I am trying to prove that for all $x \ge 1, (x^{\frac{1}{n}}) \to 1$.

Question

$\textbf{Proof:}$

Let $x \ge 1$ be arbitrary and note that $\forall n \in \mathbb{N}$, $x^{\frac{1}{n}} > 1$.

So $ \forall n \in \mathbb{N},\ x^{\frac{1}{n}} - 1 \ge 0 > -1$.

Therefore I can write $x^{\frac{1}{n}} = 1 + ( x^{\frac{1}{n}} -1 )$ and use Bernoulli's inequality.

So $ \forall n \in \mathbb{N}, \left ( 1 + ( x^{\frac{1}{n}} -1) \right )^{n} \ge 1 + n( x^{\frac{1}{n}} -1)$

$\implies \> x \ge 1 + n( x^{\frac{1}{n}} -1) $

$\implies \> x - 1 \ge n( x^{\frac{1}{n}} -1) $

$\implies \> \frac{x - 1}{n} \ge ( x^{\frac{1}{n}} -1) \ge 0$

Note that as $n \to\infty, \left ( \frac{x-1}{n} \right ) \to 0 $. So by the sandwich theorem $ ( x^{\frac{1}{n}} -1) \to 0 $.
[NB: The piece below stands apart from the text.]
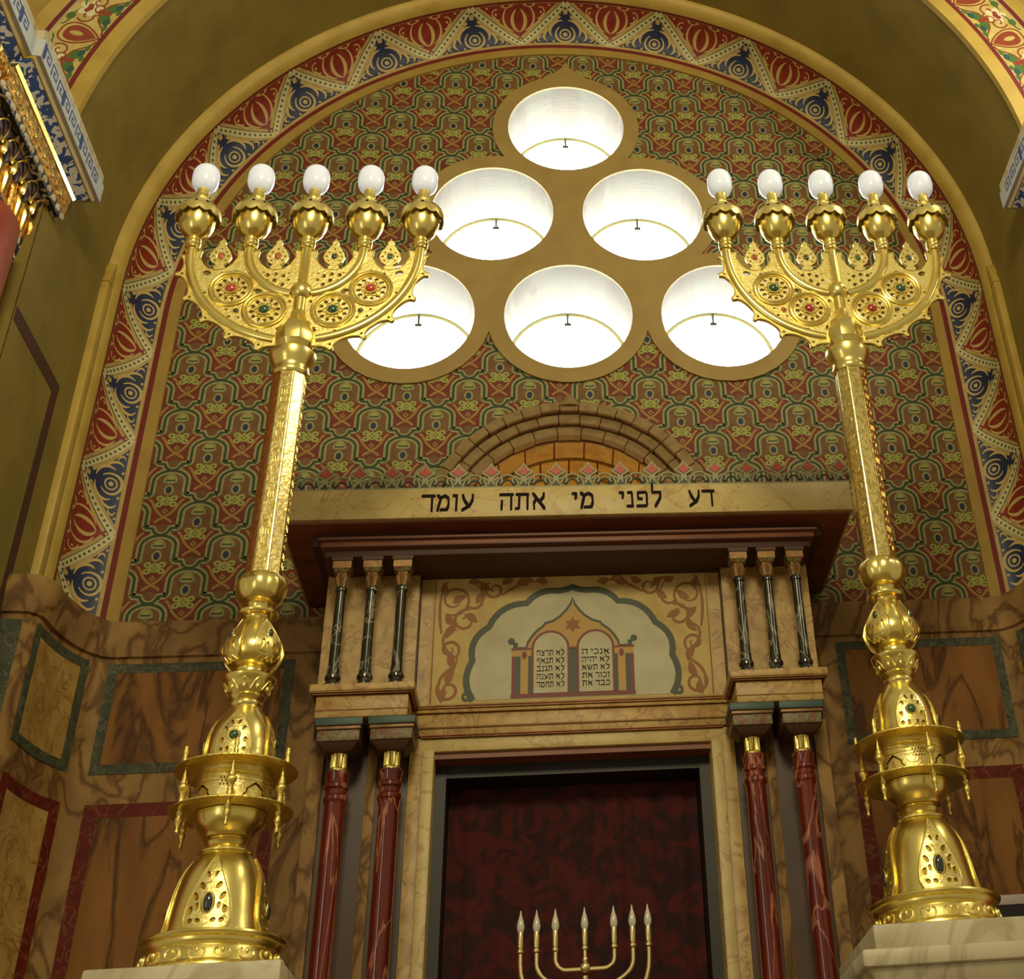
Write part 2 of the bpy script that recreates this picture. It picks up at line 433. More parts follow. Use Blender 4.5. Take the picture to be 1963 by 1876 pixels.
# ---- daylight shafts and round windows
for i, (x, z) in enumerate(WIN):
    D1 = .40
    sh = MB()
    n = 48
    vs = []; fs = []
    for r, y in ((RW, 0), (RW, D1), (RW+.05, D1), (RW+.05, .02)):
        vs += [(x+r*cos(2*pi*k/n), y, z+r*sin(2*pi*k/n)) for k in range(n)]
    for a in range(3):
        fs += [(a*n+k, a*n+(k+1) % n, (a+1)*n+(k+1) % n, (a+1)*n+k) for k in range(n)]
    sh.add(vs, fs, REVEAL)
    place = ['topmost', 'second row left', 'second row right', 'bottom row left', 'bottom row middle', 'bottom row right'][i]
    lab = ['round window at the top of the pyramid of six, under the pointed tip', 'left round window of the middle pair, partly behind the left bulbs',
           'right round window of the middle pair, standing clear of both candelabra', 'round bottom-row window half hidden behind the left candelabrum',
           'middle round window of the bottom row, directly above the stone arch', 'round bottom-row window half hidden behind the right candelabrum'][i]
    w = struct('window_%d' % (i+1), sh, lab, 'window')
    p = MB(); p.add([(x, D1-.01, z)]+[(x+(RW-.004)*cos(2*pi*k/n), D1-.01, z+(RW-.004)*sin(2*pi*k/n)) for k in range(n)], [(0, 1+k, 1+(k+1) % n) for k in range(n)], PANE)
    obj('pane', p, w)
    fr = MB(); fr.plate([circ(x, z, RW-.002, 48), circ(x, z, RW-.016, 48)], .02, flat(D1-.012), FRAMEW); obj('window_frame', fr, w)
    la = MB(); la.box(x-.005, x+.005, D1-.045, D1-.03, z+RW-.075, z+RW-.012, IRON); la.box(x-.016, x+.016, D1-.050, D1-.03, z+RW-.086, z+RW-.070, IRON); obj('latch', la, w)

# ---- ochre surround of the window group
def ang(a, b): return math.degrees(atan2(b[1]-a[1], b[0]-a[0]))
RS = .364
def outl():
    order = [0, 2, 5, 4, 3, 1]            # clockwise round the pyramid of openings
    P = [(0, 5.330), (.022, 5.282), (.06, 5.244)]
    for k, i in enumerate(order):
        c, nx, pv = WIN[i], WIN[order[(k+1) % 6]], WIN[order[k-1]]
        ha = lambda o: math.degrees(math.acos(math.dist(c, o)/2/RS))
        if k == 0:
            top = (72, ang(c, nx)+ha(nx)); P += arc(*c, RS, top[0], top[1], 14); continue
        a0 = ang(c, pv)-ha(pv); a1 = ang(c, nx)+ha(nx)
        while a1 > a0: a1 -= 360
        P += arc(*c, RS, a0, a1, 24)[1:]
    c = WIN[0]; a0 = ang(c, WIN[1])-math.degrees(math.acos(math.dist(c, WIN[1])/2/RS))
    while a0 < 108: a0 += 360
    P += arc(*c, RS, a0, 108, 14)[1:]+[(-.06, 5.244), (-.022, 5.282)]
    return P
su = MB(); su.plate([outl()]+[circ(x, z, RW, 48) for x, z in WIN], .012, flat(0), OCHRE2)
struct('trim_1', su, 'ochre plaster surround with a pointed tip around the six round windows', 'window surround', 20)

# ---- stripes and the painted cove around the arch
def frame_pt(R, a):           # a: angle from the crown in degrees, beyond 90 down the jamb in the same unit
    sgn = 1 if a >= 0 else -1; a = abs(a)
    if a <= 90: return sgn*R*sin(rad(a)), ZS+R*cos(rad(a)), (sgn*sin(rad(a)), cos(rad(a)))
    return sgn*R, ZS-(a-90)/15*.43, (sgn, 0)
AM = 90+15*3.75
def arch_strip(mb, prof, m, n=150, amax=AM):   # prof: (R, y) section points
    vs = []; fs = []; k = len(prof)
    for i in range(n+1):
        a = -amax+2*amax*i/n
        for R, y in prof:
            x, z, _ = frame_pt(R, a); vs.append((x, y, z))
    for i in range(n):
        for j in range(k-1): fs.append((i*k+j, i*k+j+1, (i+1)*k+j+1, (i+1)*k+j))
    mb.add(vs, fs, m)
st = MB()
arch_strip(st, [(RC, 0), (RC, -.014), (RC+.047, -.014)], OCHRE)
arch_strip(st, [(RC+.047, -.014), (RC+.070, -.014)], STRIPE)
struct('trim_2', st, 'flat ochre and oxblood stripe running round the edge of the carpet wall', 'painted stripe', 20)
R0, CW, CD = RC+.070, .122, .20
def cove(p, t, off):          # p: period along the arch, t: 0 inner edge .. 1 outer edge
    ph = t*pi/2
    R = R0+CW*sin(ph)-off*sin(ph); x, z, d = frame_pt(R, p*15)
    return (x, -.014-CD*(1-cos(ph))-off*cos(ph), z)
cv = MB()
NP = int(AM/15*2*8)
cv.grid(lambda u, v: cove((u*2-1)*AM/15, v, 0), NP, 8, BANDC)
def seg(a, b, n): n = max(n, 28); return [(a[0]+(b[0]-a[0])*k/n, a[1]+(b[1]-a[1])*k/n) for k in range(n+1)]
PM = AM/15
def lim(pts): return [q for q in pts if abs(q[0]) <= PM]
class Cv(MB):
    pass
def crib(pts, w, off, m):     # ribbon of even width in metres on the cove
    sx, sy = .46, .235
    P2 = [(x*sx, y*sy) for x, y in pts]
    cv.rib(P2, w, lambda u, v, o: cove(u/sx, min(max(v/sy, 0), 1), o), off, m)
def cfan(x, y, rx, ry, off, m, n=10, rot=0):
    sx, sy = .46, .235
    cv.fan(x*sx, y*sy, rx, ry, lambda u, v, o: cove(u/sx, min(max(v/sy, 0), 1), o), off, m, n, rot=rot)
arch_strip(cv, [(R0+CW, -.214), (R0+CW-.0, -.214)], STRIPE)
crib([(-PM+.02*k, .975) for k in range(int(PM*100)+1)], .012, .0012, STRIPE)
def m_scale(pts, cx, sgn=1): return [(cx+sgn*x, y) for x, y in pts]
k0 = int(PM)
for k in range(-k0-1, k0+2):
    # navy triangle, apex outwards at p = k
    if abs(k)+.45 < PM+.3 and abs(k) < PM:
        hi = PM-.01
        cl = lambda x: max(-hi, min(hi, x))
        cv.tri((cl(k-.40), .08), (cl(k+.40), .08), (k, .74), 9, cove, .0010, BANDB)
        cfan(k, .76, .024, .030, .0012, BANDB); cfan(k, .77, .012, .018, .0016, BANDC)
        rg = lambda r, a0, a1, n=16: [(k+r*sin(rad(a0+(a1-a0)*q/n))/.46, .30+r*cos(rad(a0+(a1-a0)*q/n))/.235) for q in range(n+1)]
        cfan(k, .30, .011, .011, .0016, BANDL)
        crib(rg(.026, 0, 360, 20), .007, .0014, BANDL)
        crib(rg(.048, 35, 325, 22), lambda t: .004+.009*sin(pi*t), .0014, BANDL)
        for s_ in (-1, 1):
            crib([(k+s_*x, y) for x, y in bez((.03, .60), (.15, .58), (.20, .40), (.15, .26), 10)], lambda t: .004+.011*sin(pi*t), .0014, BANDL)
            crib([(k+s_*x, y) for x, y in bez((.16, .44), (.23, .38), (.27, .22), (.20, .13), 8)], lambda t: .004+.009*sin(pi*t), .0014, BANDL)
            crib([(k+s_*x, y) for x, y in bez((.25, .27), (.31, .24), (.33, .15), (.27, .12), 6)], lambda t: .003+.007*sin(pi*t), .0014, BANDL)
            for dx, dy, r in ((.34, .11, .006), (.13, .12, .007), (.07, .65, .006), (.05, .10, .005), (.22, .46, .005)): cfan(k+s_*dx, dy, r, r, .0016, BANDL, 7)
            crib([(k+s_*x, y) for x, y in bez((.02, .84), (.09, .80), (.08, .68), (.01, .66), 6)], .006, .0014, BANDB)
    # crimson triangle, apex inwards at p = k + .5
    c = k+.5
    if abs(c) < PM-.3:
        cv.tri((c-.41, .94), (c+.41, .94), (c, .26), 9, cove, .0010, BANDR)
        cfan(c, .20, .015, .017, .0012, BANDR); cfan(c, .20, .006, .006, .0016, BANDL)
        crib(seg((c, .22), (c, .34), 2), .012, .0012, BANDR)
        for s_ in (-1, 1):
            crib([(c+s_*x, y) for x, y in bez((.0, .38), (.08, .45), (.10, .70), (.02, .84), 8)], lambda t: .003+.015*sin(pi*t), .0014, BANDL)
            crib([(c+s_*x, y) for x, y in bez((.06, .40), (.17, .50), (.20, .70), (.12, .88), 8)], lambda t: .004+.007*sin(pi*t), .0014, BANDL)
            crib([(c+s_*x, y) for x, y in bez((.12, .50), (.24, .54), (.22, .66), (.27, .74), 8)], lambda t: .003+.008*sin(pi*t), .0014, BANDL)
            crib([(c+s_*x, y) for x, y in bez((.05, .93), (.10, .86), (.16, .86), (.18, .93), 8)], .005, .0014, BANDL)
            crib([(c+s_*x, y) for x, y in bez((.20, .64), (.30, .66), (.30, .88), (.22, .86), 8)], .006, .0014, BANDL)
            for dx, dy, r in ((.33, .90, .006), (.16, .92, .005), (.24, .76, .006), (.10, .32, .006), (.08, .93, .005)): cfan(c+s_*dx, dy, r, r, .0016, BANDL, 7)
    for s_ in (-1, 1):
        a, b2 = (k, .93), (k+s_*.5, .06)
        if abs(a[0]) < PM-.02 and abs(b2[0]) < PM-.02:
            crib(seg(a, b2, 10), .030, .0014, BEAD)
            crib(seg((a[0]+s_*.045, a[1]), (b2[0]+s_*.0, b2[1]+.10), 8), .0035, .0016, BEADD)
            for q in range(1, 12):
                f = q/12; cfan(a[0]+(b2[0]-a[0])*f, a[1]+(b2[1]-a[1])*f, .0062, .0062, .0032, BEADD, 7)
struct('trim_3', cv, 'arched cove painted with a zigzag of navy and crimson triangles between beaded strips', 'painted arch band', 30, recalc=False)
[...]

Therefore by the sum rule for convergent sequences, $(x^{\frac{1}{n}}) \to 1$.

I was wondering if my proof is correct, as it makes sense to me but I just to need to check it.

Answer 1

For $n$ sufficiently large, $$1\le x\le n$$ $$\sqrt[n]{1}\le \sqrt[n]{x}\le \sqrt[n]{n}$$ By the squeeze theorem, as $n\to \infty$, since $\sqrt[n]{1}\to 1$ and $\sqrt[n]{n}\to 1$, also $\sqrt[n]{x}\to 1$.